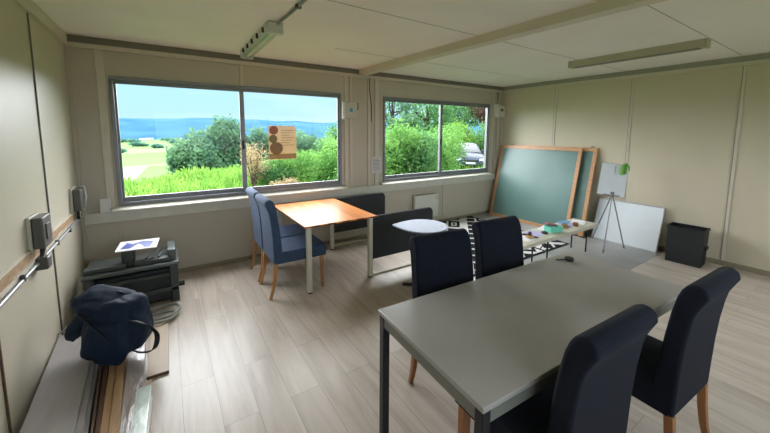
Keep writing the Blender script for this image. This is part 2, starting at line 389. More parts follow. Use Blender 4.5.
# joint strips between wall panels, right and left
for y in (-1.147, -2.314, -3.458, -4.6):
    struct('trim_%d' % k, B(W-.009, W, y-.017, y+.017, .07, 2.485), M_['trim'], bevel=.002); k += 1
    struct('trim_%d' % k, B(W-.010, W, y+.014, y+.019, .07, 2.485), M_['groove'], smooth=False); k += 1
for y in (-1.03, -2.08, -3.2, -4.3):
    struct('trim_%d' % k, B(0, .008, y-.016, y+.016, .905, 2.5), M_['trim'], bevel=.002); k += 1
    struct('trim_%d' % k, B(0, .009, y-.024, y-.014, .905, 2.5), M_['groove'], smooth=False); k += 1
    struct('trim_%d' % k, B(0, .009, y-.020, y-.008, .0, .80), M_['groove' if y > -2 else 'plank_brown'], smooth=False); k += 1
# bare channel along the left wall where a strip is missing
g = MB(); rng = random.Random(3)
y = -.12
while y > YB:
    y2 = y-rng.uniform(.12, .4); a = rng.uniform(-.008, .008)
    g.box(-.001, .006, y2, y, .835+a, .9+rng.uniform(-.006, .006)); y = y2
struct('trim_%d' % k, g, M_['raw_wood'], smooth=False); k += 1
struct('trim_%d' % k, B(0, .012, YB, -.05, .9, .912), M_['trim'], smooth=False); k += 1
struct('trim_%d' % k, B(0, .01, YB, -.05, .80, .83), M_['trim'], smooth=False); k += 1
struct('baseboard_right', B(W-.014, W, YB, -.05, 0, .065), M_['base_tan'], bevel=.003)
struct('baseboard_window', B(0, W, -.012, 0, 0, .05), M_['base_tan'], bevel=.003)
# roof beam dividing the two bays
g = MB(); xa = 3.235; xb = xa-.04*YB; g.hexa([(xa,-.034,2.518),(xb,YB,2.518),(xb+.125,YB,2.518),(xa+.125,-.034,2.518)], [(xa,-.034,H),(xb,YB,H),(xb+.125,YB,H),(xa+.125,-.034,H)])
struct('trim_%d' % k, g, M_['beam'], bevel=.005); k += 1

# ------------------------------------------------------------------ wall fittings
# left wall
t = thing('wall_conduit', (.02, 0, .815), 'grey metal conduit pipe running along the left wall under the bare channel', 'pipe')
MB().tube([(0, -.12, .035), (0, -.22, .01), (0, -1.0, -.008), (0, -2.2, -.03), (0, YB+.02, -.06)], .0105, 10).build('pipe', M_['conduit'], t)
for y in (-.6, -1.0, -1.75, -2.5): B(-.02, .013, y-.01, y+.01, -.03, .01).build('pipe_clip', M_['box_grey'], t, bevel=.002)
t = thing('switch_box', (0, -1.43, 1.005), 'dark grey switch box on the left wall above the round junction box', 'switch', group=None)
B(0, .018, -.10, .10, -.115, .115).build('back_plate', M_['offwhite'], t, bevel=.004)
B(.018, .075, -.09, .09, -.10, .105).build('cover', M_['box_grey'], t, bevel=.008)
B(.075, .082, -.045, .045, -.05, .055).build('rocker', M_['box_grey'], t, bevel=.003)
MB().tube([(.04, 0, -.10), (.04, .0, -.13), (.035, -.015, -.17)], [.018, .015, .009], 8).build('cable', M_['cable'], t)
t = thing('junction_box', (0, -1.43, .79), 'small grey junction box on the pipe below the nearer switch box', 'junction box')
B(.005, .07, -.045, .045, -.042, .042).build('housing', M_['box_grey'], t, bevel=.01)
MB().tube([(.03, .04, .005), (.022, .075, .012)], .017, 10).build('gland', M_['conduit'], t)
t = thing('switch_box', (0, -.30, 1.02), 'grey switch box on the left wall close to the window corner', 'switch')
B(0, .02, -.1, .1, -.12, .12).build('back_plate', M_['offwhite'], t, bevel=.004)
B(.02, .075, -.085, .085, -.1, .105).build('cover', M_['box_grey'], t, bevel=.008)
MB().tube([(.05, .09, .11), (.075, .10, .115), (.085, .10, .0), (.06, .1, -.12)], .008, 8).build('bracket', M_['white'], t)
MB().tube([(.04, 0, -.10), (.035, 0, -.14), (.03, .03, -.19)], .012, 8).build('cable', M_['cable'], t)
t = thing('wall_socket', (.0, -.22, .86), 'small white socket fitting just under the switch box by the window corner', 'socket')
B(0, .04, -.03, .03, -.03, .03).build('housing', M_['offwhite'], t, bevel=.006)
B(.04, .046, -.016, .016, -.016, .016).build('outlet', M_['box_grey'], t)
# window wall
t = thing('window_sensor', (.205, -.0, .822), 'small white plastic wedge box on the ledge left of the large window', 'sensor')
MB().prism([(-.018, 0), (-.07, .0), (-.055, .15), (-.018, .14)], 'x', -.045, .045).build('housing', M_['white'], t, bevel=.006)
B(-.05, -.036, -.05, -.02, .0, .13).build('side_cover', M_['offwhite'], t)
t = thing('control_box', (3.06, -.018, 1.98), 'white plastic control box on the strip right of the large window', 'control box')
B(-.115, -.07, -.06, 0, -.125, .125).build('white_cover', M_['white'], t, bevel=.006)
B(-.07, .12, -.05, .0, -.11, .12).build('housing', M_['offwhite'], t, bevel=.008)
B(.0, .05, -.058, -.05, -.01, .04).build('dial', M_['bluebook'], t, bevel=.003)
MB().tube([(.10, -.03, .02), (.14, -.05, .03), (.15, -.03, .12)], .006, 8).build('cable', M_['cable'], t)
t = thing('electric_box', (6.44, -.03, 2.11), 'white electrical box in the far corner right of the smaller window', 'electrical box')
B(-.11, -.05, -.085, 0, -.13, .13).build('side_cover', M_['white'], t, bevel=.006)
B(-.05, .16, -.075, 0, -.12, .11).build('housing', M_['white_metal'], t, bevel=.008)
B(.02, .10, -.082, -.075, -.01, .04).build('display', M_['box_grey'], t, bevel=.002)
MB().tube([(-.06, -.03, -.12), (-.05, -.02, -.4), (-.05, -.015, -1.2)], .008, 8).build('cable', M_['offwhite'], t)
MB().tube([(.03, -.03, .11), (.03, -.03, .37)], .02, 10).build('riser', M_['trim'], t)
o = MB().tube([(3.42, -.03, 2.49), (3.425, -.03, 2.3), (3.45, -.035, 2.1), (3.455, -.03, 1.95), (3.46, -.028, 1.83)], .006, 8).build('hanging_cable', M_['cable'])
tag(o, 'dark loose cable hanging from the ceiling strip between the two windows', 'cable')
t = thing('notice_sheet', (3.555, -.022, 1.15), 'small pale notice sheet on the wall between the two windows', 'notice')
B(-.10, .10, -.004, 0, -.13, .13).build('sheet', M_['notice'], t)
g = MB(); rng = random.Random(1)
for i in range(9): g.box(-.065, .02+rng.uniform(0, .05), -.0052, -.0042, .09-.022*i, .097-.022*i)
g.build('printed_lines', M_['ink'], t)
t = thing('window_poster', (2.085, .012-.003, 1.525), 'brown translucent poster with round pictures stuck on the large window', 'poster')
t.location = (2.085, -.004+.012, 1.525)
pw, ph = .185, .225
MB().prism([(-pw, -ph), (pw, -ph), (pw, ph-.03), (pw-.03, ph), (-pw, ph)], 'y', 0, .0015).build('sheet', M_POSTER, t)
def disc(cx, cz, r, y, n=28):
    return MB().prism([(cx+r*math.cos(2*PI*i/n), cz+r*math.sin(2*PI*i/n)) for i in range(n)], 'y', y, y+.0006)
disc(-.115, .165, .058, -.001).build('picture', sheer_mat('poster_red', (110, 56, 40), .6), t)
disc(-.125, .05, .055, -.001).build('picture', sheer_mat('poster_olive', (74, 74, 48), .6), t)
disc(-.085, -.075, .085, -.001).build('picture', sheer_mat('poster_brown', (86, 64, 48), .6), t)
B(-.18, .18, -.001, -.0004, -.22, -.15).build('footer_band', sheer_mat('poster_footer', (110, 84, 50), .5), t)
g = MB()
for i in range(7): g.box(-.02, .15-.03*(i % 3), -.001, -.0004, .16-.033*i, .167-.033*i)
g.build('printed_lines', sheer_mat('poster_ink', (90, 70, 52), .5), t)
t = thing('convector_heater', (4.56, 0, .36), 'white wall-mounted panel heater under the smaller window', 'heater')
B(-.27, .27, -.10, -.03, -.20, .22).build('casing', M_['heater'], t, bevel=.012, seg=3)
g = MB()
for i in range(12): g.box(-.24+.04*i, -.215+.04*i, -.09, -.04, .2195, .2215)
g.build('top_grille', M_['groove'], t)
B(-.2, .2, -.03, 0, -.1, .1).build('wall_bracket', M_['box_grey'], t)
B(.21, .25, -.108, -.10, .12, .18).build('thermostat', M_['offwhite'], t, bevel=.003)
t = thing('wall_hook', (5.15, -.0, .27), 'tiny white cable hook on the wall panel right of the heater', 'hook')
MB().tube([(0, 0, .03), (0, -.02, .03), (0, -.03, 0), (0, -.02, -.03), (.0, -.002, -.03)], .006, 8).build('loop', M_['white'], t)
B(-.012, .012, -.004, 0, -.02, .05).build('plate', M_['offwhite'], t)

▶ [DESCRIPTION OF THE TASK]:
Begin at the first line of the data above and repeat each line exactly, stopping after the line containing "struct('trim_%d' % k, g, M_['beam'], bevel=.005);". Omit the pictures.

▶ [ANSWER TO THE TASK]:
Keep writing the Blender script for this image. This is part 2, starting at line 389. More parts follow. Use Blender 4.5.
# joint strips between wall panels, right and left
for y in (-1.147, -2.314, -3.458, -4.6):
    struct('trim_%d' % k, B(W-.009, W, y-.017, y+.017, .07, 2.485), M_['trim'], bevel=.002); k += 1
    struct('trim_%d' % k, B(W-.010, W, y+.014, y+.019, .07, 2.485), M_['groove'], smooth=False); k += 1
for y in (-1.03, -2.08, -3.2, -4.3):
    struct('trim_%d' % k, B(0, .008, y-.016, y+.016, .905, 2.5), M_['trim'], bevel=.002); k += 1
    struct('trim_%d' % k, B(0, .009, y-.024, y-.014, .905, 2.5), M_['groove'], smooth=False); k += 1
    struct('trim_%d' % k, B(0, .009, y-.020, y-.008, .0, .80), M_['groove' if y > -2 else 'plank_brown'], smooth=False); k += 1
# bare channel along the left wall where a strip is missing
g = MB(); rng = random.Random(3)
y = -.12
while y > YB:
    y2 = y-rng.uniform(.12, .4); a = rng.uniform(-.008, .008)
    g.box(-.001, .006, y2, y, .835+a, .9+rng.uniform(-.006, .006)); y = y2
struct('trim_%d' % k, g, M_['raw_wood'], smooth=False); k += 1
struct('trim_%d' % k, B(0, .012, YB, -.05, .9, .912), M_['trim'], smooth=False); k += 1
struct('trim_%d' % k, B(0, .01, YB, -.05, .80, .83), M_['trim'], smooth=False); k += 1
struct('baseboard_right', B(W-.014, W, YB, -.05, 0, .065), M_['base_tan'], bevel=.003)
struct('baseboard_window', B(0, W, -.012, 0, 0, .05), M_['base_tan'], bevel=.003)
# roof beam dividing the two bays
g = MB(); xa = 3.235; xb = xa-.04*YB; g.hexa([(xa,-.034,2.518),(xb,YB,2.518),(xb+.125,YB,2.518),(xa+.125,-.034,2.518)], [(xa,-.034,H),(xb,YB,H),(xb+.125,YB,H),(xa+.125,-.034,H)])
struct('trim_%d' % k, g, M_['beam'], bevel=.005); k += 1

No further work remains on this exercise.